I’ve always wondered the validity of that oft quoted phrase, “There’s no such thing as bad publicity.” Surely, particularly in these social media savvy days (should that be anti social media?), a bad tweet can, and does, have huge ramificiations. Even in the pre-internet days, Gerald Ratner’s comments about the jewellery his company sold are now infamous and who can forget during the BP oil crisis of 2010, the ceo’s comment that he’d like his life back…

Interestingly, more news about a company’s chief executive – positive and not – is good news when it comes to the firm’s valuation, according to a study at University of Cambridge Judge Business School. More media coverage of a CEO is a “channel of investor recognition” that also helps the chief executive extract higher compensation, says the study.

“The study shows that, in the long term, if a firm’s CEO attracts more media coverage the firm will do better in terms of valuation,” says Bang Dang Nguyen, University Lecturer in Finance and Director of the MPhil in Finance Programme at Cambridge Judge. “We live in a world of incomplete information, and the study shows that additional coverage of a company’s CEO helps fill that information gap for investors, and this contributes to additional valuation.”

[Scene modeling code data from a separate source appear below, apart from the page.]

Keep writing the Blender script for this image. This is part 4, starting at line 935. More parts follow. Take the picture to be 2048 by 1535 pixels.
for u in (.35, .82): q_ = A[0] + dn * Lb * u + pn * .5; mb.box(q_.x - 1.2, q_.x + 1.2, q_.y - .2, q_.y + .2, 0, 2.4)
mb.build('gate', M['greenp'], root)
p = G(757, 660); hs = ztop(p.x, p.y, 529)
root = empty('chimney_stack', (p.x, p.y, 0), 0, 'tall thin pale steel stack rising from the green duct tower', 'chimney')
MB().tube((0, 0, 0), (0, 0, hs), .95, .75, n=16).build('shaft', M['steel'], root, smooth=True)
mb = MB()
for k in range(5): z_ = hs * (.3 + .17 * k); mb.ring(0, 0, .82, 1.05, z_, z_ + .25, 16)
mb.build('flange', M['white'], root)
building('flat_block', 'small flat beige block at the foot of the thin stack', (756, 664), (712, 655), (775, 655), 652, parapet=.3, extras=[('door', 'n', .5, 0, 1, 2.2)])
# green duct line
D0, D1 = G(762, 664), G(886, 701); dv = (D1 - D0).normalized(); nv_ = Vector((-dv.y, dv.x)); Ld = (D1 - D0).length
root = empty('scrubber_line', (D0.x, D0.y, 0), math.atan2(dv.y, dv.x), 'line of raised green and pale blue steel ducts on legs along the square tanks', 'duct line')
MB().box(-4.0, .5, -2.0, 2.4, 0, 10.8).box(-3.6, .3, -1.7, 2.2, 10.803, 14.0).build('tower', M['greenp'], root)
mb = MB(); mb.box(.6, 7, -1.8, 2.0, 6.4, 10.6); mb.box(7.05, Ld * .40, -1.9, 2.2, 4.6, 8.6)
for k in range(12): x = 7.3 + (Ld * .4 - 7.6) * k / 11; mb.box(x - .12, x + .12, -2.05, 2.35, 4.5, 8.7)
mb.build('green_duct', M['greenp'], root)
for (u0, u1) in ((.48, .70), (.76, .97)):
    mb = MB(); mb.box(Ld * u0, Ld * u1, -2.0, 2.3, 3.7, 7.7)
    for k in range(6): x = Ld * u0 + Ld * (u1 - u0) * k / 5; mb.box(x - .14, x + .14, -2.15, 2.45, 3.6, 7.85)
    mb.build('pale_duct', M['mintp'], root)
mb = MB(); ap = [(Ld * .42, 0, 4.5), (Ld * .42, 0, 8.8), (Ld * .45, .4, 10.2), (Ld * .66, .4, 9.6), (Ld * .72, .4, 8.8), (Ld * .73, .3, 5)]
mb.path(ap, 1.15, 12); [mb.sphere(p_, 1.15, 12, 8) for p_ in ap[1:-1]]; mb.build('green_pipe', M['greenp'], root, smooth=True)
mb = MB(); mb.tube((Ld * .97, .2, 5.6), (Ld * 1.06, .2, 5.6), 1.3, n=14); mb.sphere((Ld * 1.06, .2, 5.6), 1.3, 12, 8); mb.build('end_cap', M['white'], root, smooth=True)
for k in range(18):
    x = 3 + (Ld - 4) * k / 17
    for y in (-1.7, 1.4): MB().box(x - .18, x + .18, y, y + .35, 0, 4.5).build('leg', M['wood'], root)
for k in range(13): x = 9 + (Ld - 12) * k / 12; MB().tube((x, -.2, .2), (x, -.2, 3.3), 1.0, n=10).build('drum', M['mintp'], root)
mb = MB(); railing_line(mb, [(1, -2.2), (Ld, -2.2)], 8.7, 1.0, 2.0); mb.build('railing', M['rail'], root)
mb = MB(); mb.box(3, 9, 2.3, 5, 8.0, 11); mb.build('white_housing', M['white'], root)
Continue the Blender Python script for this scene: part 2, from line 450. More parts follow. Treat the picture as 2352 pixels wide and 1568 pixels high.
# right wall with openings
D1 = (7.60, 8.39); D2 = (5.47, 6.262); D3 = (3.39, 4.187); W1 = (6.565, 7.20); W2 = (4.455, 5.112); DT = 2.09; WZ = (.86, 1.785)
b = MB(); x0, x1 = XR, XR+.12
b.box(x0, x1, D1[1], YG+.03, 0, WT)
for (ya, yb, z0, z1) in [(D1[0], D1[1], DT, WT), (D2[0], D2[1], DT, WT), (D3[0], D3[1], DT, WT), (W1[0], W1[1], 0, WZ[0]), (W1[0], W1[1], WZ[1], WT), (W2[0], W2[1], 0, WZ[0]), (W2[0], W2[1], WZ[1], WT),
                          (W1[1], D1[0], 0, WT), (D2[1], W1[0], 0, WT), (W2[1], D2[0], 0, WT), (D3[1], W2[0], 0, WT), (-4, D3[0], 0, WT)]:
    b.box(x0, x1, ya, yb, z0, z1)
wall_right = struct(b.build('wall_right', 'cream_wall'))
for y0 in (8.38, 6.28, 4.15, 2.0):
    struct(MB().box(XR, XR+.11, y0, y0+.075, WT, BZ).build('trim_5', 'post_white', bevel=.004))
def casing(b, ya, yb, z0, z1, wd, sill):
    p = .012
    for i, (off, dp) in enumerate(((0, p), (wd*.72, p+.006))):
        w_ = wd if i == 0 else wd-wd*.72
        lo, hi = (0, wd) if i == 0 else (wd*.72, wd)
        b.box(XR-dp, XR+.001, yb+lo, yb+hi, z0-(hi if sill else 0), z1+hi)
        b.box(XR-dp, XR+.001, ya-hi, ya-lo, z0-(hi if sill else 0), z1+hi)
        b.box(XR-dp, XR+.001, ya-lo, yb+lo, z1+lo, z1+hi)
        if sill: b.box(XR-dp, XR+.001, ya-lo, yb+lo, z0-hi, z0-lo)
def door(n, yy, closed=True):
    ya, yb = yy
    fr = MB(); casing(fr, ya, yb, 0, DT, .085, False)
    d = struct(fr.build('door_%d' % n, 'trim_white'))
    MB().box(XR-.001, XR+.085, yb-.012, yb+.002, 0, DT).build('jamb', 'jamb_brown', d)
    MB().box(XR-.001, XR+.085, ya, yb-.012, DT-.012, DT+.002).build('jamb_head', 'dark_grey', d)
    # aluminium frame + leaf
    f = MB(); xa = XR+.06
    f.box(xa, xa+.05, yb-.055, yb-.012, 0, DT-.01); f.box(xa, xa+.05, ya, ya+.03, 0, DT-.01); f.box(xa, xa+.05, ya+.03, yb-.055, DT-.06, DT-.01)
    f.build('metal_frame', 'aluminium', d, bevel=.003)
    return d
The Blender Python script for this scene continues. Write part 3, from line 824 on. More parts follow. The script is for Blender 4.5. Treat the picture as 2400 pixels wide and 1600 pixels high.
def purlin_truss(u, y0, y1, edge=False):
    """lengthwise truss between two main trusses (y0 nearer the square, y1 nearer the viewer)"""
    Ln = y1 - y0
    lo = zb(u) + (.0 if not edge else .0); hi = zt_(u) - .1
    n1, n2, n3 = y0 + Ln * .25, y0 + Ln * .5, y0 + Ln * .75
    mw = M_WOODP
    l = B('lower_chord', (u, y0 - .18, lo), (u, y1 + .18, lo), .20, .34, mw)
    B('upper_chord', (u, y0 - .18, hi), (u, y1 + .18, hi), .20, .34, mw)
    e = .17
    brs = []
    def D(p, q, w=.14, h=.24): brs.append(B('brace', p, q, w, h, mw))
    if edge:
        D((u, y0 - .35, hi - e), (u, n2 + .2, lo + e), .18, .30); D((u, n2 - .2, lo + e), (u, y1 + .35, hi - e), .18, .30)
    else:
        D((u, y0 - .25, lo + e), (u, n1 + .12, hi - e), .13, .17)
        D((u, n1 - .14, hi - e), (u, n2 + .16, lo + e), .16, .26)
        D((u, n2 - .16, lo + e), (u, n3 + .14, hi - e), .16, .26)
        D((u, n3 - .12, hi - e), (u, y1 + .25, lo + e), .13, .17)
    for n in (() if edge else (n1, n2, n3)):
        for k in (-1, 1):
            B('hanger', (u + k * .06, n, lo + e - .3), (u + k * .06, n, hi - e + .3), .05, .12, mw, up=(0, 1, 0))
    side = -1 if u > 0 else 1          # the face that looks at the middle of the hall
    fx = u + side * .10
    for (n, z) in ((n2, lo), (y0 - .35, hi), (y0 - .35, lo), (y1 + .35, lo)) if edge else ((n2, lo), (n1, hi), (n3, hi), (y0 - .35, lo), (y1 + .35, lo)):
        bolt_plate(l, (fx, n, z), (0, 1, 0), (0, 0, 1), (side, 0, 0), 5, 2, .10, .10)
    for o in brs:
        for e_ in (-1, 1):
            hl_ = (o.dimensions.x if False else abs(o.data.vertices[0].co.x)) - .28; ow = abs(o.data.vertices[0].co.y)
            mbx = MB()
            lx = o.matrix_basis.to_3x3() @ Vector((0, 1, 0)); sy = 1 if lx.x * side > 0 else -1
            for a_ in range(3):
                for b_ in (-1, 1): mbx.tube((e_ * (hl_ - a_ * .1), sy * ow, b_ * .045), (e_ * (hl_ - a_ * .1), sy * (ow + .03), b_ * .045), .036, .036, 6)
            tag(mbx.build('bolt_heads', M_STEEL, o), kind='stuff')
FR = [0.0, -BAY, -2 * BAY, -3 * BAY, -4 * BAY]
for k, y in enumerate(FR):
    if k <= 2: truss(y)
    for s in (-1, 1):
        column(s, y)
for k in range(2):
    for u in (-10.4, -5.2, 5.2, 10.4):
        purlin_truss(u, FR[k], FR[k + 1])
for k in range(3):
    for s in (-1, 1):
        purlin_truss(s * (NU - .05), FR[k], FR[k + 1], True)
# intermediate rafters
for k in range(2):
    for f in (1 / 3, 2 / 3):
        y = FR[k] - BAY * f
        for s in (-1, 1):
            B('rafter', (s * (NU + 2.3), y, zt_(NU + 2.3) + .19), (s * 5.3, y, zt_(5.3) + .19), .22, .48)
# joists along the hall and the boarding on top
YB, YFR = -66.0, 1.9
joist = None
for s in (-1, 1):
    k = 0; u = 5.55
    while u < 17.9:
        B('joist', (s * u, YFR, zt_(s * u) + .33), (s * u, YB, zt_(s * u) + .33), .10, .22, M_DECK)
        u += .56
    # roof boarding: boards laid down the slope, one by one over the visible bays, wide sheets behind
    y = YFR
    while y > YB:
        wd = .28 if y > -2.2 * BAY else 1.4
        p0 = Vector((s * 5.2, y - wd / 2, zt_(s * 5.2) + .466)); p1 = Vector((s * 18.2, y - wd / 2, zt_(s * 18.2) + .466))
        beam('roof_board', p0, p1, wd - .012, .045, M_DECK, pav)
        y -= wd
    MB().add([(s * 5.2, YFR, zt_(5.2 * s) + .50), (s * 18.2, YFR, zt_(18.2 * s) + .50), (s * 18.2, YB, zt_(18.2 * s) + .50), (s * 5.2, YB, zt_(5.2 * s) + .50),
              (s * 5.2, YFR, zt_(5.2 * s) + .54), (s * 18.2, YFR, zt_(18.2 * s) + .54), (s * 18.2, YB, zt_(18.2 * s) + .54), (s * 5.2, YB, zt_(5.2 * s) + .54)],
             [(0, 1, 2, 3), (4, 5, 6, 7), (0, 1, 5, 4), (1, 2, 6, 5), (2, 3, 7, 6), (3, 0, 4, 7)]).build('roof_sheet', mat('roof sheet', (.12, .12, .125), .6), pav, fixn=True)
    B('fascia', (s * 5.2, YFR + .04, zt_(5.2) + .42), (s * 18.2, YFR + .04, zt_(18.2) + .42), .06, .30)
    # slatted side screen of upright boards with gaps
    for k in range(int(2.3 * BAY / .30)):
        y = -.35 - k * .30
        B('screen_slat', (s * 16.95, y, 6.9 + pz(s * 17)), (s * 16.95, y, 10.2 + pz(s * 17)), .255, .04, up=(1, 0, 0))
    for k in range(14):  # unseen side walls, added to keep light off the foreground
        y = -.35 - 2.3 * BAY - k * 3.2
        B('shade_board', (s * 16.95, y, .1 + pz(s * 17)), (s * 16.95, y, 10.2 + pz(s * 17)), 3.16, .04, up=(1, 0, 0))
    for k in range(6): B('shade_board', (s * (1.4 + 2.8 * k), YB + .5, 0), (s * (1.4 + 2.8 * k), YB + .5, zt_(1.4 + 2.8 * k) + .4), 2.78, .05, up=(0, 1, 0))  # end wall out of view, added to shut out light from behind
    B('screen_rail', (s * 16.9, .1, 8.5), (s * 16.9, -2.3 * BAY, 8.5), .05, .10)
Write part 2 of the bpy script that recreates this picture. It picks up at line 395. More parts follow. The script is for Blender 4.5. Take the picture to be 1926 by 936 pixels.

The study deliberately focused on coverage of CEOs rather than their companies, because often a CEO is better known than his or her company, and investors tend to listen to the CEO seriously; in fact, in many cases the CEO becomes not only the company’s public face but also its embodiment in the eyes of investors and the broader public.

The study found that companies with the highest level of CEO media coverage outperformed in value those with the lowest level by 8%, while firms with the highest level of positive CEO coverage outperformed those with the lowest level by 7% – suggesting it was the greater aggregate CEO coverage itself, not its relative positivity, that was the key factor to greater value.

Previous studies have mostly focused on the effect of media coverage on specific events or announcements by firms, while Nguyen’s research uses a long-term approach based on aggregate coverage of CEOs, including both good and bad news.

“Because of incomplete information, investors rely at least partially on public information to make decisions,” the study says. “Media coverage may help in removing some uncertainty, bringing in more transparency, adding credibility, and highlighting the viability of future projects.”

Bad news can also help culture change, according to Mark Taylor, dean of Warwick Business School. Commenting on yet another banking scandal where banks have been fined nearly $6bn for rigging foreign exchange markets, he said: “The fact these fines are so big and this has been investigated so thoroughly, demonstrates just how serious the collusion and price fixing was, and how low confidence in the banks has sunk. A shift in culture is necessary in order to ensure that something similar doesn’t happen in another guise. Imposing heavy penalties - together with the accompanying adverse publicity - is one way of shifting that culture.

I suppose with all these corporate scandals what’s important is to acknowledge the sin and then focus on the solution. Like Alan Philips said: “It is bad news. But we just have to get on and deal with it.”